PAT BOONE On Choosing To Cover LED ZEPPELIN Classic "Stairway To Heaven" - "I Kept Looking For Allusions To Witchcraft Or Drugs"
January 24, 2018, 6 years ago
Back in 1997, legendary singer Pat Boone released In A Metal Mood: No More Mr. Nice Guy, a collection of interpretations of hard rock/heavy metal classics by the likes of Judas Priest, Van Halen, Metallica, Ozzy Osbourne and Guns N’ Roses.
Boone recently spoke to Songfacts' Greg Prato shortly before he was due to revisit Israel as a performer (his 21st trip there), to discuss the song he has connected with the most, his thoughts on covering Led Zeppelin's "Stairway To Heaven", and the story behind a song he once penned in tribute to Martin Luther King Jr. Read an excerpt from the interview below.
Songfacts: Some people of faith have a problem with Led Zeppelin and specifically, "Stairway To Heaven", a song you covered on your In A Metal Mood: No More Mr. Nice Guy album.

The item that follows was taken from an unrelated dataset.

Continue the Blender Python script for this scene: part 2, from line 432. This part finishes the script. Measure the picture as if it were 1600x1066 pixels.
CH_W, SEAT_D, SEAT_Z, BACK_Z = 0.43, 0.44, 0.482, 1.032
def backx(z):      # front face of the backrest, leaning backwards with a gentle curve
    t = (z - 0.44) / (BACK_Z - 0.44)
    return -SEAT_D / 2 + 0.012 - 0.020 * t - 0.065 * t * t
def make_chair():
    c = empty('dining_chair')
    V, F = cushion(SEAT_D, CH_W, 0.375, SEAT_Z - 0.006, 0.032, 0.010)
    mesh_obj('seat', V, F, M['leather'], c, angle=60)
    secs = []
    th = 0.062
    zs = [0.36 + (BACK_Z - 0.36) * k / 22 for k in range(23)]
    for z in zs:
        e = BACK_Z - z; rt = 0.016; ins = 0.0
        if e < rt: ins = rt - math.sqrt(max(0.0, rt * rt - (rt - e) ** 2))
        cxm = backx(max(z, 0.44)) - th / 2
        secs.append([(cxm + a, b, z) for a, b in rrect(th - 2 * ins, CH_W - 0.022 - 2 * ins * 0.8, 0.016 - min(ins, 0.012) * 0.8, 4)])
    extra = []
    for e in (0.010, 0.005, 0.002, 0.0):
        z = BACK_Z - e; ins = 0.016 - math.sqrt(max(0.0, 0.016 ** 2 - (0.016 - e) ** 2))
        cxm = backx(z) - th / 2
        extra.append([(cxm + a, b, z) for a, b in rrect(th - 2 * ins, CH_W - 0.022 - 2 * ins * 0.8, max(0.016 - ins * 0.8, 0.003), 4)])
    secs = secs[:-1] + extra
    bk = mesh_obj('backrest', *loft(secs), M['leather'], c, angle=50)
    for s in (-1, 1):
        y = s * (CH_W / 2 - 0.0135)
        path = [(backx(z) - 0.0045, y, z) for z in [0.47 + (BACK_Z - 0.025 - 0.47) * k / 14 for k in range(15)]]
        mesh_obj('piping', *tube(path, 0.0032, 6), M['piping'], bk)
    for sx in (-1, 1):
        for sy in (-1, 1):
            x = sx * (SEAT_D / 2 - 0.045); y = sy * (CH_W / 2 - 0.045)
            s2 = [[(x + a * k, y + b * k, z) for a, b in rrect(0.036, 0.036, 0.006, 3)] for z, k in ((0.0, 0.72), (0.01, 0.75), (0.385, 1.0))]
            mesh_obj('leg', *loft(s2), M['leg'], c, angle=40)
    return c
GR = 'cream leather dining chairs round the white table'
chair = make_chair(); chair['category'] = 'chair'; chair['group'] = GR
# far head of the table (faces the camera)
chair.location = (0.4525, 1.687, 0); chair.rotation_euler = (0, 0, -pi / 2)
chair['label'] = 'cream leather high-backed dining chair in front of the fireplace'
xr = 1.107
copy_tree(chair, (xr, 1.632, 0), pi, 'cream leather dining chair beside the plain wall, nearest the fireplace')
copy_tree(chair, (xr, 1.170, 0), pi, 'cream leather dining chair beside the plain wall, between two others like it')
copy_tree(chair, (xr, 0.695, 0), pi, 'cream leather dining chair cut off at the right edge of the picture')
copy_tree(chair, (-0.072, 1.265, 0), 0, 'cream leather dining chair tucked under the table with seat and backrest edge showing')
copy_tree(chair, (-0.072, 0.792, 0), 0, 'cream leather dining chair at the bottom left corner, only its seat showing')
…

Boone: "Well, of course I took that into account. The idea came as a joke, at first. People thought I was joking, but I wasn't. The idea came when I was with my musicians in England. We were on tour, between planes at an airport, and we were sitting around. One of them said, "We like doing your hit songs and people here love them, but why don't we do something new, ourselves?" And I said, "Guys, I would. I would pay for it. But what can I do that I haven't done ten times, that wouldn't just be 'another album'?" And one of them said, "Well, you've never done heavy metal." We laughed, and that was a joke.
"But, after that, for several weeks, we kept kidding, "When are we going to make our 'heavy metal album'?" And my conductor, Dave Siebels, who is still with me after 30-something years, he said, "We've been joking about this, but there are some really good songs that only metalheads know. They've only been hits in that genre, but we can do them a different way and introduce them to another audience." And I said, "Well, what do you mean by 'different way'?" And he said, "Big band jazz, for example."

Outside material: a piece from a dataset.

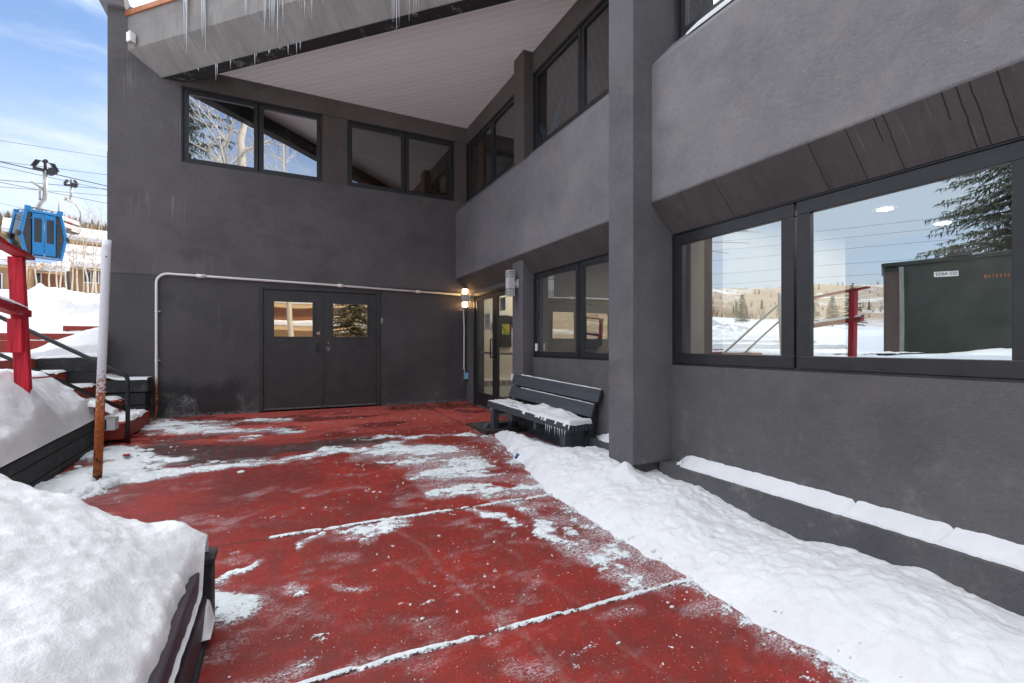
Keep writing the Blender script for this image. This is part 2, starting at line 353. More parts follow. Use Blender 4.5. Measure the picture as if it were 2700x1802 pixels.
def joint_field(X, Y, w):
    m = np.zeros_like(X)
    for c, k, x0, x1, sn in ((3.742, -.030, -.14, 2.32, 1.0), (2.185, -.042, -.25, 2.4, 1.25)):
        yj = c + k * X + (vnoise(X * 9, X * 0, 3) - .5) * .012
        ww = w * sn * (0.28 + 1.6 * fbm(X * 5, X * 0 + 3, 4, 8, .65) ** 1.5) * sstep(x0, x0 + .25, X) * sstep(x1, x1 - .05, X)
        m = np.maximum(m, np.clip(1.3 - np.abs(Y - yj) / np.maximum(ww, 1e-4), 0, 1))
    return m
TOEY = [-1.5, 1.14, 1.64, 2.09, 2.65, 3.42, 3.83, 5.35, 6.2, 6.7]; TOEX = [2.32, 2.34, 2.28, 2.30, 2.22, 2.24, 2.27, 2.56, 2.76, 2.92]

xs = np.arange(-2.2, 3.405, .022); ys = np.arange(-1.2, 8.94, .022); GX, GY = np.meshgrid(xs, ys); GY[-1] = YB + .02
sf = snow_field(GX, GY); n1 = fbm(GX * 2.2 + GY * .8, GY * 7, 5, 21); n2 = fbm(GX * 9, GY * 14, 4, 5)
toe = np.interp(GY, TOEY, TOEX)
fringe = sstep(.42, 0, toe - GX) * .62 * sstep(6.9, 6.2, GY)
frost = np.clip(sstep(.15, .95, sf * 1.05 + fringe + (n1 - .5) * 1.2 + (n2 - .5) * .6), 0, 1)
frost = np.maximum(frost, 0.5 * sstep(.58, .78, fbm(GX * 3.1, GY * 5.5, 5, 77, .62)) * sstep(7.0, 5.5, GY))
dk = np.zeros_like(GX)
for x0, y0, x1, y1, r in ((-1.3, 6.75, -.2, 6.25, .42), (-.2, 6.3, 1.0, 6.3, .30), (-.9, 6.1, -.3, 5.95, .22), (-1.0, 7.35, .6, 7.2, .30)):
    dx, dy = x1 - x0, y1 - y0; t = np.clip(((GX - x0) * dx + (GY - y0) * dy) / (dx * dx + dy * dy), 0, 1)
    dk = np.maximum(dk, np.clip(1.3 - np.hypot(GX - x0 - t * dx, GY - y0 - t * dy) / r, 0, 1) * (.95 if r != .30 or y0 < 7 else .35))
dark = sstep(.2, .75, dk + (n1 - .5) * .9)
wet = sstep(.56, .61, fbm(GX * 1.3, GY * 2.6, 4, 41)) * sstep(6.4, 7.0, GY)
jl = np.zeros_like(GX)
for c, k in ((6.77, 0), (5.25, -.01), (3.742, -.03), (2.185, -.042), (.62, -.04)):
    jl = np.maximum(jl, np.clip(1.4 - np.abs(GY - c - k * GX) / .02, 0, 1) * (0.35 if c in (5.25,) else 1))
jl = np.maximum(jl, np.clip(1.4 - np.abs(GX - 2.47 - .03 * (8.9 - GY)) / .02, 0, 1) * (GY > 6.8))
crack = np.clip(1.2 - np.abs(GX - (.78 + .17 * (3.7 - GY) + (vnoise(GY * 6, GY * 0, 9) - .5) * .07)) / .022, 0, 1) * (GY < 3.7)
crack = np.maximum(crack, np.clip(1.2 - np.abs(GX - (.69 + .28 * (3.02 - GY))) / .02, 0, 1) * (GY < 3.02) * (GY > 2.7) * 1.2)
crack = np.maximum(crack, .6 * np.clip(1.2 - np.abs(GX - (1.3 + .1 * (3.7 - GY) + (vnoise(GY * 5, GY * 0, 19) - .5) * .09)) / .02, 0, 1) * (GY < 3.4) * (vnoise(GY * 3, GY * 0, 4) > .4))
zfl = zf(GY) + (fbm(GX * .9, GY * .9, 3, 2) - .5) * .012 - jl * .005 - crack * .004
fm = M('red_painted_concrete', (.38, .030, .024), .5, spec=0.35)
b1 = fm.noise(1.1, 5, .6); b2 = fm.noise(11, 5, .65); b3 = fm.noise(120, 3, .7)
c = fm.mix(fm.ramp(b1, .3, .7), (.150, .013, .010), (.290, .022, .014))
c = fm.mix(fm.math('MULTIPLY', fm.ramp(fm.noise(2.7, 6, .7), .46, .68), .62), c, (.085, .019, .015))
FY = fm.xyz()[1]; c = fm.mix(fm.math('MULTIPLY', fm.ramp(FY, 6.4, 7.6), fm.ramp(b2, .35, .6, .45, .95)), c, (.56, .105, .085))  # far paving coloured lighter to make up for the shade under the canopy
c = fm.mix(fm.math('MULTIPLY', fm.ramp(b2, .46, .70), .7), c, (.12, .022, .018))
c = fm.mix(fm.math('MULTIPLY', fm.ramp(b3, .54, .66), .7), c, (.05, .012, .010))
c = fm.mix(fm.math('MULTIPLY', fm.ramp(fm.noise(75, 4, .75), .58, .70), .22), c, (.42, .12, .10))
c = fm.mix(fm.math('MULTIPLY', fm.attr('wet'), .70), c, (.10, .017, .014))
c = fm.mix(fm.math('MULTIPLY', fm.attr('dark'), fm.ramp(b2, .3, .6, .55, .96)), c, (.036, .030, .029))
c = fm.mix(fm.math('MULTIPLY', fm.attr('joint'), .75), c, (.09, .014, .013))
c = fm.mix(fm.math('MULTIPLY', fm.attr('crack'), fm.ramp(fm.noise(30, 3), .35, .65, .0, .8)), c, (.20, .10, .085))
fmask = fm.math('MULTIPLY', fm.attr('frost'), fm.ramp(fm.noise(70, 4, .75, fm.pos((.8, 1.5, 1))), .44, .62))
c = fm.mix(fm.math('MULTIPLY', fmask, .88), c, (.66, .66, .70))
grit = fm.ramp(fm.noise(95, 1, .5), .735, .765); c = fm.mix(fm.math('MULTIPLY', grit, .8), c, (.62, .58, .58))
fm.color(c)
r = fm.ramp(b2, .35, .65, .42, .62); r = fm.math('SUBTRACT', r, fm.math('MULTIPLY', fm.attr('wet'), .25)); r = fm.math('SUBTRACT', r, fm.math('MULTIPLY', fm.attr('dark'), .12)); fm.rough(r)
fm.bump(fm.math('ADD', fm.math('MULTIPLY', b3, .5), fm.math('ADD', fm.math('MULTIPLY', b2, .5), fm.math('MULTIPLY', fmask, .5))), .6, .007)
floor = grid_obj('plaza_pavement', GX, GY, zfl, fm.m, attrs={'frost': frost, 'dark': dark, 'wet': wet, 'joint': jl, 'crack': crack}, kind='structure')
# snow lying on the paving
xs = np.arange(-2.05, 2.65, .0125); ys = np.arange(1.0, 8.92, .0125); SX, SY = np.meshgrid(xs, ys)
nn = fbm(SX * 3.2 + SY * 1.0, SY * 7, 5, 21, .62) * .5 + fbm(SX * 11, SY * 15, 4, 31, .6) * .32 + fbm(SX * 42, SY * 48, 3, 34) * .18
fr2 = sstep(.34, 0, np.interp(SY, TOEY, TOEX) - SX) * .60
sfS = snow_field(SX, SY); isl = .75 * sstep(.60, .74, fbm(SX * 3.2, SY * 4.5, 4, 88)) * sstep(.02, .35, fbm(SX * .9, SY * .9, 2, 99) - .35)
hgt = np.maximum(np.maximum(sfS, fr2), isl * sstep(7.6, 6.8, SY)) + (nn - .5) * 3.1 - .56
spk = (fbm(SX * 33, SY * 33, 2, 55) - .80) * 2.0 * sstep(1.0, .2, np.abs(SX - 1.5) / 2) - .05
jh = joint_field(SX, SY, .013) - .42 + (nn - .5) * .4
hh = np.maximum(np.maximum(hgt * .026, spk * .05), jh * .026)
hh = np.where(hh > 0, hh * (1 + .5 * (fbm(SX * 40, SY * 40, 3, 7) - .5)), hh)
hh = np.clip(hh, -.012, .045) + np.where(hh > 0, .085 * np.exp(-((SX + 1.58) ** 2 + (SY - 5.52) ** 2) / .07), 0)
im_ = M('thin_icy_snow', (.62, .66, .69), .4, spec=.3)
ic = im_.mix(im_.ramp(im_.noise(5, 4), .35, .65), (.60, .655, .68), (.68, .70, .72)); im_.color(ic)
im_.put(im_.b.inputs['Alpha'], im_.ramp(im_.math('ADD', im_.attr('thick'), im_.math('MULTIPLY', im_.math('SUBTRACT', im_.noise(60, 5, .75, im_.pos((.8, 1.3, 1))), .5), 3.2)), .18, .55))
im_.bump(im_.math('ADD', im_.noise(40, 4, .7), im_.math('MULTIPLY', im_.noise(130, 2), .4)), .6, .012)
grid_obj('snow_cover', SX, SY, zf(SY) + hh + .001, im_.m, keep=hh > 0, attrs={'thick': np.clip(hh / .013, 0, 2)}, kind='stuff')
# crumbs of snow thrown over the paving
rng = random.Random(5); mb = MB()
for i in range(380):
    x = rng.uniform(-.35, 2.6); y = rng.uniform(1.5, 7.8)
    if rng.random() < .65: x = float(np.interp(y, TOEY, TOEX)) - abs(rng.gauss(0, .28))
    r = rng.choice((.002, .003, .003, .004, .006, .009)) * rng.uniform(.7, 1.3)
    mb.ball((x, y, fz(y) + r * .4), r, 5, 3, sc=(rng.uniform(.8, 1.6), 1, .7))
tag(mb.build('snow_crumbs', SNOW), kind='stuff')

# shovelled clods lying on and before the banks
mb = MB(); rng = random.Random(15)
def clod(x, y, z, r):
    n0 = len(mb.v); mb.ball((0, 0, 0), 1, 7, 5); ang = rng.uniform(0, 6.28); sx, sy, sz = rng.uniform(.8, 1.5), rng.uniform(.7, 1.1), rng.uniform(.55, .9)
    for i in range(n0, len(mb.v)):
        v = Vector(mb.v[i]) * (1 + rng.uniform(-.22, .22)); v = Vector((v.x * sx, v.y * sy, v.z * sz)); mb.v[i] = (x + r * (v.x * math.cos(ang) - v.y * math.sin(ang)), y + r * (v.x * math.sin(ang) + v.y * math.cos(ang)), z + r * v.z)
CLODS = []
for i in range(140):
    y = rng.uniform(.9, 6.4); tx = float(np.interp(y, TOEY, TOEX)); CLODS.append((tx + rng.gauss(-.01, .06), y, rng.choice((.004, .006, .008, .011)) * rng.uniform(.7, 1.2)))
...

"I sparked, instantly. I said, "If we can find any songs that would be great and exciting with big band jazz arrangements, I would do it." So, they started flooding me with songs, and out of them, we picked those, including "Stairway To Heaven." Although it wasn't heavy metal, it was a precursor, as was Jimi Hendrix' "The Wind Cries Mary," and "Love Hurts" by Nazareth, although it was originally introduced by the Everly Brothers as a country song. And as I got to hear these songs, I realized "Paradise City" and "Crazy Train" and "Smoke On The Water" and "No More Mr. Nice Guy" were really good songs.
"But when I got to "Stairway To Heaven," I kept looking for allusions to witchcraft or drugs, and even though there were strange images, like "in the hedgerows" and all these things, there were no specific mentions of Jimmy Page's involvement in witchcraft or anything like that. The only thing that I changed was a little line at the very end - "When all are one and one is all." I changed that to "When the three and one is all and all," because "all and all" is something like a unification theology, which says that in the last days, no matter if you're Adolf Hitler or Jeffrey Dahmer or whatever you may have done in this life, however horrible, that you'll be reunited with everybody and all will be forgiven. So, when Robert Plant wrote "When all are one and one is all," I didn't know if it was alluding to that, but I just changed it, and never got any objection.
"With the three and one, which is the triune God - God and three persons - it sings the same, but it took away any vestige of what might be considered by some to be non-Biblical or anti-Biblical."